▸ Requirements: Repeat the data verbatim.

▸ Stored data:
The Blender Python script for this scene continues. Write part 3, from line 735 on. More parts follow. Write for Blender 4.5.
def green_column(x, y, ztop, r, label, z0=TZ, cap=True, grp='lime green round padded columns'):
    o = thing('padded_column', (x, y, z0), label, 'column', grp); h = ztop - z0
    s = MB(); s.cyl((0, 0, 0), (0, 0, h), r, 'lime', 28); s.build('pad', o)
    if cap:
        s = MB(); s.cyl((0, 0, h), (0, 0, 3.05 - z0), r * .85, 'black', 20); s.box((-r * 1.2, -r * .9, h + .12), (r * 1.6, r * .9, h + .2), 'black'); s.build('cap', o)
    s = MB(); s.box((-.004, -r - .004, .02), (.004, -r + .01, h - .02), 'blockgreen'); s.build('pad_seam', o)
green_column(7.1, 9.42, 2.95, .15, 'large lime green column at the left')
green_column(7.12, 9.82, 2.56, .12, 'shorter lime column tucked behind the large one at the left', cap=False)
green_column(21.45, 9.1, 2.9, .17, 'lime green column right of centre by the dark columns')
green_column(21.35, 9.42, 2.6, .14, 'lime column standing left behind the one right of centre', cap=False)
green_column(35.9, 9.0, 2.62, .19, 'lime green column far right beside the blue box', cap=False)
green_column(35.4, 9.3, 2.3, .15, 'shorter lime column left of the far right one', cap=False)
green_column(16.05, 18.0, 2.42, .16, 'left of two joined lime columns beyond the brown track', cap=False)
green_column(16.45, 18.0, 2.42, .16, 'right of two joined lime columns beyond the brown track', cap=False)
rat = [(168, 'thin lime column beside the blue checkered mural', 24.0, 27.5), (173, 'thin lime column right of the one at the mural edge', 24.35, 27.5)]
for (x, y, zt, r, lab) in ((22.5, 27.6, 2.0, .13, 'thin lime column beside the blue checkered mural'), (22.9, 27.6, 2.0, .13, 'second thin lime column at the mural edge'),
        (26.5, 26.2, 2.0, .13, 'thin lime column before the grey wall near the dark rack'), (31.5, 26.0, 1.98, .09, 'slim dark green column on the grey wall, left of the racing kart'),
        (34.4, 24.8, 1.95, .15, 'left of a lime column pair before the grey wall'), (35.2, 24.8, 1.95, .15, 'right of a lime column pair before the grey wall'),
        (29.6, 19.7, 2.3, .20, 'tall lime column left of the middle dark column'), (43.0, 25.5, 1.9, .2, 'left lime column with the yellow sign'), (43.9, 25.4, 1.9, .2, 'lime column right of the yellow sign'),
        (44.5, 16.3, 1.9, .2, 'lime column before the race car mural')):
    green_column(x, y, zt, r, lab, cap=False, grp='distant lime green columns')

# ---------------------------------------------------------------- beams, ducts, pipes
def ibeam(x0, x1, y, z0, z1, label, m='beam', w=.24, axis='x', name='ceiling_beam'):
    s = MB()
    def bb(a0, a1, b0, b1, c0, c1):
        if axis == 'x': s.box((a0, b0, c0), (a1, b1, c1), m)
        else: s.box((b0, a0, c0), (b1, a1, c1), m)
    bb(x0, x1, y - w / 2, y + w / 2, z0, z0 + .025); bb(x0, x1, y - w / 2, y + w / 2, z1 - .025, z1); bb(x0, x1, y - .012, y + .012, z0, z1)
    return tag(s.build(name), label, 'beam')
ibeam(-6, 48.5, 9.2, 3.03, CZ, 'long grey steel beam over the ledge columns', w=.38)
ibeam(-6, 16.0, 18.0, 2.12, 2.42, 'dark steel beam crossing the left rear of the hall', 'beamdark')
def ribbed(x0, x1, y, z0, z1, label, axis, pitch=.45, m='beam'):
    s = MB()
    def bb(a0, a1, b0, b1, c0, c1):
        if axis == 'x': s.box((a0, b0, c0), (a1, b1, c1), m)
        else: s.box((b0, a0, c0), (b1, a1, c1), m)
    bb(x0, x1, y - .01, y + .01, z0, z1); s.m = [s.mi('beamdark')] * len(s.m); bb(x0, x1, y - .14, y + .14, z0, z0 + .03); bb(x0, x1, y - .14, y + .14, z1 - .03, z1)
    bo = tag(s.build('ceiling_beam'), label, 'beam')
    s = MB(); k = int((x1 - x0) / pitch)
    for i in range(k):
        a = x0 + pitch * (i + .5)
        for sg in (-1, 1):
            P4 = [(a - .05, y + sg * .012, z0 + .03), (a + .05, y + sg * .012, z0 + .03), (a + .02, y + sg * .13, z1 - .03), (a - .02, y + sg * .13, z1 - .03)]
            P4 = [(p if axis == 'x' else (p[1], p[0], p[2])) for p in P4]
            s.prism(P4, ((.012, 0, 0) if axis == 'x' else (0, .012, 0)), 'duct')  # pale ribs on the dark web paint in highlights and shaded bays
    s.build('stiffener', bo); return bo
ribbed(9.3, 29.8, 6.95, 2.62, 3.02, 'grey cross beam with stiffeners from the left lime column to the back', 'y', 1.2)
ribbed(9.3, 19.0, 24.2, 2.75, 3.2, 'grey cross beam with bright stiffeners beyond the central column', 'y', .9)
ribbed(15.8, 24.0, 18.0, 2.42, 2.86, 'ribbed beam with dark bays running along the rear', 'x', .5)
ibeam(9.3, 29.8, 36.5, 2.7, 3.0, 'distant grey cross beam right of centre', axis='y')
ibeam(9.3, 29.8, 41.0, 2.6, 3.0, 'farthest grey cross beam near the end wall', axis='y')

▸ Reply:
The Blender Python script for this scene continues. Write part 3, from line 735 on. More parts follow. Write for Blender 4.5.
def green_column(x, y, ztop, r, label, z0=TZ, cap=True, grp='lime green round padded columns'):
    o = thing('padded_column', (x, y, z0), label, 'column', grp); h = ztop - z0
    s = MB(); s.cyl((0, 0, 0), (0, 0, h), r, 'lime', 28); s.build('pad', o)
    if cap:
        s = MB(); s.cyl((0, 0, h), (0, 0, 3.05 - z0), r * .85, 'black', 20); s.box((-r * 1.2, -r * .9, h + .12), (r * 1.6, r * .9, h + .2), 'black'); s.build('cap', o)
    s = MB(); s.box((-.004, -r - .004, .02), (.004, -r + .01, h - .02), 'blockgreen'); s.build('pad_seam', o)
green_column(7.1, 9.42, 2.95, .15, 'large lime green column at the left')
green_column(7.12, 9.82, 2.56, .12, 'shorter lime column tucked behind the large one at the left', cap=False)
green_column(21.45, 9.1, 2.9, .17, 'lime green column right of centre by the dark columns')
green_column(21.35, 9.42, 2.6, .14, 'lime column standing left behind the one right of centre', cap=False)
green_column(35.9, 9.0, 2.62, .19, 'lime green column far right beside the blue box', cap=False)
green_column(35.4, 9.3, 2.3, .15, 'shorter lime column left of the far right one', cap=False)
green_column(16.05, 18.0, 2.42, .16, 'left of two joined lime columns beyond the brown track', cap=False)
green_column(16.45, 18.0, 2.42, .16, 'right of two joined lime columns beyond the brown track', cap=False)
rat = [(168, 'thin lime column beside the blue checkered mural', 24.0, 27.5), (173, 'thin lime column right of the one at the mural edge', 24.35, 27.5)]
for (x, y, zt, r, lab) in ((22.5, 27.6, 2.0, .13, 'thin lime column beside the blue checkered mural'), (22.9, 27.6, 2.0, .13, 'second thin lime column at the mural edge'),
        (26.5, 26.2, 2.0, .13, 'thin lime column before the grey wall near the dark rack'), (31.5, 26.0, 1.98, .09, 'slim dark green column on the grey wall, left of the racing kart'),
        (34.4, 24.8, 1.95, .15, 'left of a lime column pair before the grey wall'), (35.2, 24.8, 1.95, .15, 'right of a lime column pair before the grey wall'),
        (29.6, 19.7, 2.3, .20, 'tall lime column left of the middle dark column'), (43.0, 25.5, 1.9, .2, 'left lime column with the yellow sign'), (43.9, 25.4, 1.9, .2, 'lime column right of the yellow sign'),
        (44.5, 16.3, 1.9, .2, 'lime column before the race car mural')):
    green_column(x, y, zt, r, lab, cap=False, grp='distant lime green columns')

# ---------------------------------------------------------------- beams, ducts, pipes
def ibeam(x0, x1, y, z0, z1, label, m='beam', w=.24, axis='x', name='ceiling_beam'):
    s = MB()
    def bb(a0, a1, b0, b1, c0, c1):
        if axis == 'x': s.box((a0, b0, c0), (a1, b1, c1), m)
        else: s.box((b0, a0, c0), (b1, a1, c1), m)
    bb(x0, x1, y - w / 2, y + w / 2, z0, z0 + .025); bb(x0, x1, y - w / 2, y + w / 2, z1 - .025, z1); bb(x0, x1, y - .012, y + .012, z0, z1)
    return tag(s.build(name), label, 'beam')
ibeam(-6, 48.5, 9.2, 3.03, CZ, 'long grey steel beam over the ledge columns', w=.38)
ibeam(-6, 16.0, 18.0, 2.12, 2.42, 'dark steel beam crossing the left rear of the hall', 'beamdark')
def ribbed(x0, x1, y, z0, z1, label, axis, pitch=.45, m='beam'):
    s = MB()
    def bb(a0, a1, b0, b1, c0, c1):
        if axis == 'x': s.box((a0, b0, c0), (a1, b1, c1), m)
        else: s.box((b0, a0, c0), (b1, a1, c1), m)
    bb(x0, x1, y - .01, y + .01, z0, z1); s.m = [s.mi('beamdark')] * len(s.m); bb(x0, x1, y - .14, y + .14, z0, z0 + .03); bb(x0, x1, y - .14, y + .14, z1 - .03, z1)
    bo = tag(s.build('ceiling_beam'), label, 'beam')
    s = MB(); k = int((x1 - x0) / pitch)
    for i in range(k):
        a = x0 + pitch * (i + .5)
        for sg in (-1, 1):
            P4 = [(a - .05, y + sg * .012, z0 + .03), (a + .05, y + sg * .012, z0 + .03), (a + .02, y + sg * .13, z1 - .03), (a - .02, y + sg * .13, z1 - .03)]
            P4 = [(p if axis == 'x' else (p[1], p[0], p[2])) for p in P4]
            s.prism(P4, ((.012, 0, 0) if axis == 'x' else (0, .012, 0)), 'duct')  # pale ribs on the dark web paint in highlights and shaded bays
    s.build('stiffener', bo); return bo
ribbed(9.3, 29.8, 6.95, 2.62, 3.02, 'grey cross beam with stiffeners from the left lime column to the back', 'y', 1.2)
ribbed(9.3, 19.0, 24.2, 2.75, 3.2, 'grey cross beam with bright stiffeners beyond the central column', 'y', .9)
ribbed(15.8, 24.0, 18.0, 2.42, 2.86, 'ribbed beam with dark bays running along the rear', 'x', .5)
ibeam(9.3, 29.8, 36.5, 2.7, 3.0, 'distant grey cross beam right of centre', axis='y')
ibeam(9.3, 29.8, 41.0, 2.6, 3.0, 'farthest grey cross beam near the end wall', axis='y')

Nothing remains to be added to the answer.